[START]

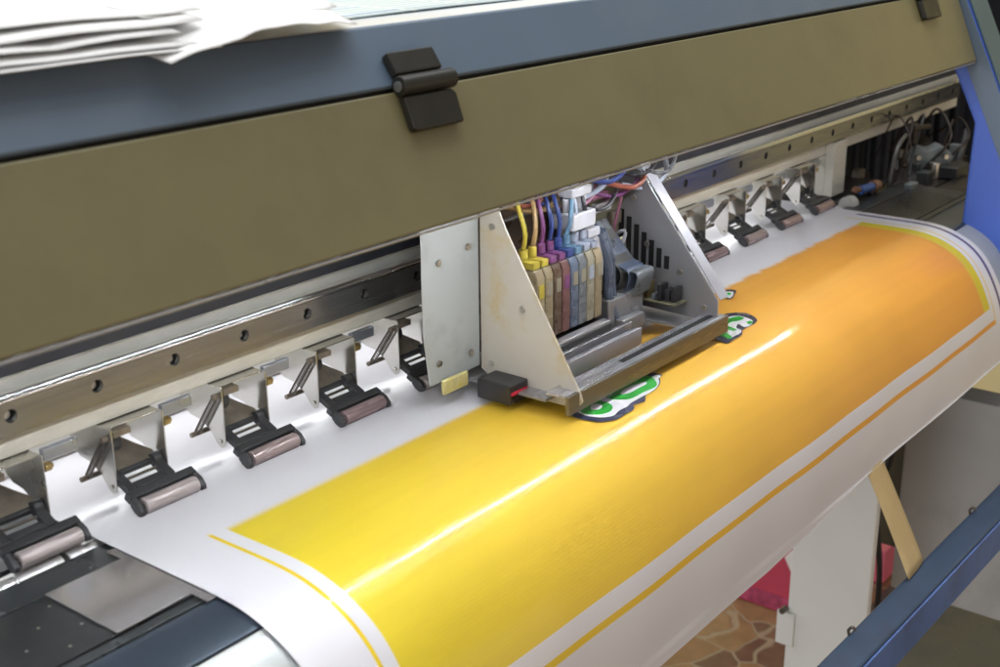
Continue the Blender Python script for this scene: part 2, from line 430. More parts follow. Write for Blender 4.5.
M['rubberdark'] = mat('dark_mauve_rubber', (.36, .26, .27), .24, .35, .14, 60, .08, 900, .08, stretch=(.5, 6, 6))
for k in list(range(-2, 0)) + list(range(1, 11)):
    c_ = copy_tree(p0, P, (k * PITCH + random.uniform(-.0006, .0006), 0, 0))
    for ch in c_.children:
        if ch.name.startswith('rubber_roller') and k not in (0, 3, 6, 8):
            ch.material_slots[0].link = 'OBJECT'; ch.material_slots[0].material = M['rubberworn' if k in (-2, -1, 2) else 'rubberdark']
bm = BM(); box(bm, X0, 1.15, .0500, .0560, -.0420, -.0360)
lift = obj('lift_bar', bm, 'rod', P, .001)
for k in range(-3, 11):
    x = .1556 + PITCH * k
    bm = BM(); box(bm, x + .046, x + .071, .0075, .0118, -.0395, -.0315); obj('beam_spacer', bm, 'rod', P, .0008)
bm = BM(); box(bm, X0, 1.19, .0950, .0975, -.083, .10); obj('rear_guide', bm, 'whiteback', P)
bm = BM(); box(bm, 1.150, 1.186, -.0005, .0120, -.0835, -.014); box(bm, 1.150, 1.186, .0121, .045, -.0835, -.0318)
obj('beam_support', bm, 'beam', P, .0008)

# feed roller, platen, heater band and curved front apron
bm = BM(); cyl(bm, (X0, -.0215, -.0943), (X0 + .052, -.0215, -.0943), .0080, 24)
fr = obj('feed_roller', bm, 'grit', P, .0005)
for i in range(7, 30): copy_tree(fr, P, (.056 * i, 0, 0))
fr.location.x += .056 * 6
XA, XB = X0, 1.30
bm = BM(); box(bm, XA, XB, -.0300, -.0310, -.12, -.0875); box(bm, XA, XB, -.0135, -.0125, -.12, -.0875); box(bm, XA, XB, -.0310, -.0560, -.12, -.0872)
obj('feed_strip', bm, 'strip', P, .0006)
bm = BM(); box(bm, XA, XB, -.0120, .30, -.1, -.0873); obj('rear_platen', bm, 'platen', P)
def perforated():
    bm = BM(); box(bm, XA, XB, -.0575, -.1225, -.11, -.0874)
    return bm
pl = obj('platen', perforated(), 'platen', P, .0006)
st0 = None
for i in range(-6, 2):
    for j, y in enumerate((-.068, -.083, -.098, -.112)):
        x = .002 + i * .034 + (j % 2) * .017
        if x > .02: continue
        if st0 is None:
            bm = BM(); cyl(bm, (x, y, -.0890), (x, y, -.08725), .0013, 10, .0009); st0 = obj('vacuum_stud', bm, 'bolt', pl); sx, sy = x, y
        else: copy_tree(st0, pl, (x - sx, y - sy, 0))
bm = BM(); box(bm, XA, XB, -.1240, -.1322, -.11, -.0876); obj('platen_lip', bm, 'strip', P, .0008)
ap = offset_path(.0022, [p for p in PATH if p[0] < -.05])
sub = [(-.1338, -.0879)] + [p for p in ap if -.1715 < p[0] < -.136] + [(-.1715, z_at_y(-.1715) - .0024)]
bm = BM(); prism_x(bm, sub + [(-.1715, -.12), (-.1338, -.12)], XA, XB); obj('heater_band', bm, 'band', P, .0004)
sub = [(-.1730, z_at_y(-.1730) - .0024)] + [p for p in ap if p[0] < -.1745] 
last = sub[-1]; sub = sub + [(last[0], -.2345), (-.244, -.2395)]
bm = BM(); prism_x(bm, sub + [(-.15, -.2395), (-.15, -.12), (-.1730, -.12)], XA, XB); obj('front_apron', bm, 'apron', P, .0004)

# right end plate with its cut-out, bright blue with the LED light painted in
yz = [(-.1368, .0893), (-.168, .0273), (-.1662, -.0875), (-.1662, -.225), (-.245, -.225), (-.252, -.10), (-.247, -.045), (-.146, .165), (-.098, .265), (-.050, .265)]
bm = BM(); prism_x(bm, yz, 1.1500, 1.2050)
ep = obj('end_plate', bm, 'blue', P, .004, 3)
tag(ep, 'bright blue right end plate')
bm = BM()
d = Vector((0, -.101, .21)).normalized() * -1
a = Vector((0, -.247, -.045)); u = (Vector((0, -.098, .265)) - a); n_ = Vector((0, -u.z, u.y)).normalized()
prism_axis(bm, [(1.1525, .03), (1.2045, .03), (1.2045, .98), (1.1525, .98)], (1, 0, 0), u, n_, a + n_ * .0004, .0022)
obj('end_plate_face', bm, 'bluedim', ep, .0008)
bm = BM(); prism_axis(bm, [(.10, -.026), (.97, -.026), (.97, -.0008), (.10, -.0008)], u, n_, (-1, 0, 0), a + Vector((1.1497, 0, 0)), .0012)
obj('end_plate_shade', bm, 'cover', ep, .0006)  # darker strip paints the shaded front margin of the plate

# capping station seen through the end: gear pump, tubes, fittings
bm = BM(); box(bm, 1.19, 2.1, .16, .164, -.3, .2); box(bm, 2.1, 2.104, -.3, .16, -.3, .2); obj('inner_skirt', bm, 'curtain', P)
bm = BM()
for i in range(22):
    x = 1.22 + i * .04; tube(bm, [(x, .156, .12), (x + random.uniform(-.01, .01), .152, .0), (x + random.uniform(-.02, .02), .150, -.2)], random.uniform(.004, .010), 6, 4)
obj('skirt_fold', bm, 'curtain', P)
pump = empty('capping_pump', (1.41, -.02, -.12), P)
bm = BM()
oct_ = [(math.cos(a) * r, math.sin(a) * r) for a, r in ((math.pi * 2 * i / 24, .034 if (i // 2) % 3 else .027) for i in range(24))]
prism_axis(bm, oct_, (.55, -.83, 0), (0, 0, 1), (.83, .55, 0), (1.415, -.030, -.088), .030)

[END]

**What you have to do:**
Pictures are excluded; output everything else in the data verbatim.

**Task response:**
Continue the Blender Python script for this scene: part 2, from line 430. More parts follow. Write for Blender 4.5.
M['rubberdark'] = mat('dark_mauve_rubber', (.36, .26, .27), .24, .35, .14, 60, .08, 900, .08, stretch=(.5, 6, 6))
for k in list(range(-2, 0)) + list(range(1, 11)):
    c_ = copy_tree(p0, P, (k * PITCH + random.uniform(-.0006, .0006), 0, 0))
    for ch in c_.children:
        if ch.name.startswith('rubber_roller') and k not in (0, 3, 6, 8):
            ch.material_slots[0].link = 'OBJECT'; ch.material_slots[0].material = M['rubberworn' if k in (-2, -1, 2) else 'rubberdark']
bm = BM(); box(bm, X0, 1.15, .0500, .0560, -.0420, -.0360)
lift = obj('lift_bar', bm, 'rod', P, .001)
for k in range(-3, 11):
    x = .1556 + PITCH * k
    bm = BM(); box(bm, x + .046, x + .071, .0075, .0118, -.0395, -.0315); obj('beam_spacer', bm, 'rod', P, .0008)
bm = BM(); box(bm, X0, 1.19, .0950, .0975, -.083, .10); obj('rear_guide', bm, 'whiteback', P)
bm = BM(); box(bm, 1.150, 1.186, -.0005, .0120, -.0835, -.014); box(bm, 1.150, 1.186, .0121, .045, -.0835, -.0318)
obj('beam_support', bm, 'beam', P, .0008)

# feed roller, platen, heater band and curved front apron
bm = BM(); cyl(bm, (X0, -.0215, -.0943), (X0 + .052, -.0215, -.0943), .0080, 24)
fr = obj('feed_roller', bm, 'grit', P, .0005)
for i in range(7, 30): copy_tree(fr, P, (.056 * i, 0, 0))
fr.location.x += .056 * 6
XA, XB = X0, 1.30
bm = BM(); box(bm, XA, XB, -.0300, -.0310, -.12, -.0875); box(bm, XA, XB, -.0135, -.0125, -.12, -.0875); box(bm, XA, XB, -.0310, -.0560, -.12, -.0872)
obj('feed_strip', bm, 'strip', P, .0006)
bm = BM(); box(bm, XA, XB, -.0120, .30, -.1, -.0873); obj('rear_platen', bm, 'platen', P)
def perforated():
    bm = BM(); box(bm, XA, XB, -.0575, -.1225, -.11, -.0874)
    return bm
pl = obj('platen', perforated(), 'platen', P, .0006)
st0 = None
for i in range(-6, 2):
    for j, y in enumerate((-.068, -.083, -.098, -.112)):
        x = .002 + i * .034 + (j % 2) * .017
        if x > .02: continue
        if st0 is None:
            bm = BM(); cyl(bm, (x, y, -.0890), (x, y, -.08725), .0013, 10, .0009); st0 = obj('vacuum_stud', bm, 'bolt', pl); sx, sy = x, y
        else: copy_tree(st0, pl, (x - sx, y - sy, 0))
bm = BM(); box(bm, XA, XB, -.1240, -.1322, -.11, -.0876); obj('platen_lip', bm, 'strip', P, .0008)
ap = offset_path(.0022, [p for p in PATH if p[0] < -.05])
sub = [(-.1338, -.0879)] + [p for p in ap if -.1715 < p[0] < -.136] + [(-.1715, z_at_y(-.1715) - .0024)]
bm = BM(); prism_x(bm, sub + [(-.1715, -.12), (-.1338, -.12)], XA, XB); obj('heater_band', bm, 'band', P, .0004)
sub = [(-.1730, z_at_y(-.1730) - .0024)] + [p for p in ap if p[0] < -.1745] 
last = sub[-1]; sub = sub + [(last[0], -.2345), (-.244, -.2395)]
bm = BM(); prism_x(bm, sub + [(-.15, -.2395), (-.15, -.12), (-.1730, -.12)], XA, XB); obj('front_apron', bm, 'apron', P, .0004)

# right end plate with its cut-out, bright blue with the LED light painted in
yz = [(-.1368, .0893), (-.168, .0273), (-.1662, -.0875), (-.1662, -.225), (-.245, -.225), (-.252, -.10), (-.247, -.045), (-.146, .165), (-.098, .265), (-.050, .265)]
bm = BM(); prism_x(bm, yz, 1.1500, 1.2050)
ep = obj('end_plate', bm, 'blue', P, .004, 3)
tag(ep, 'bright blue right end plate')
bm = BM()
d = Vector((0, -.101, .21)).normalized() * -1
a = Vector((0, -.247, -.045)); u = (Vector((0, -.098, .265)) - a); n_ = Vector((0, -u.z, u.y)).normalized()
prism_axis(bm, [(1.1525, .03), (1.2045, .03), (1.2045, .98), (1.1525, .98)], (1, 0, 0), u, n_, a + n_ * .0004, .0022)
obj('end_plate_face', bm, 'bluedim', ep, .0008)
bm = BM(); prism_axis(bm, [(.10, -.026), (.97, -.026), (.97, -.0008), (.10, -.0008)], u, n_, (-1, 0, 0), a + Vector((1.1497, 0, 0)), .0012)
obj('end_plate_shade', bm, 'cover', ep, .0006)  # darker strip paints the shaded front margin of the plate

# capping station seen through the end: gear pump, tubes, fittings
bm = BM(); box(bm, 1.19, 2.1, .16, .164, -.3, .2); box(bm, 2.1, 2.104, -.3, .16, -.3, .2); obj('inner_skirt', bm, 'curtain', P)
bm = BM()
for i in range(22):
    x = 1.22 + i * .04; tube(bm, [(x, .156, .12), (x + random.uniform(-.01, .01), .152, .0), (x + random.uniform(-.02, .02), .150, -.2)], random.uniform(.004, .010), 6, 4)
obj('skirt_fold', bm, 'curtain', P)
pump = empty('capping_pump', (1.41, -.02, -.12), P)
bm = BM()
oct_ = [(math.cos(a) * r, math.sin(a) * r) for a, r in ((math.pi * 2 * i / 24, .034 if (i // 2) % 3 else .027) for i in range(24))]
prism_axis(bm, oct_, (.55, -.83, 0), (0, 0, 1), (.83, .55, 0), (1.415, -.030, -.088), .030)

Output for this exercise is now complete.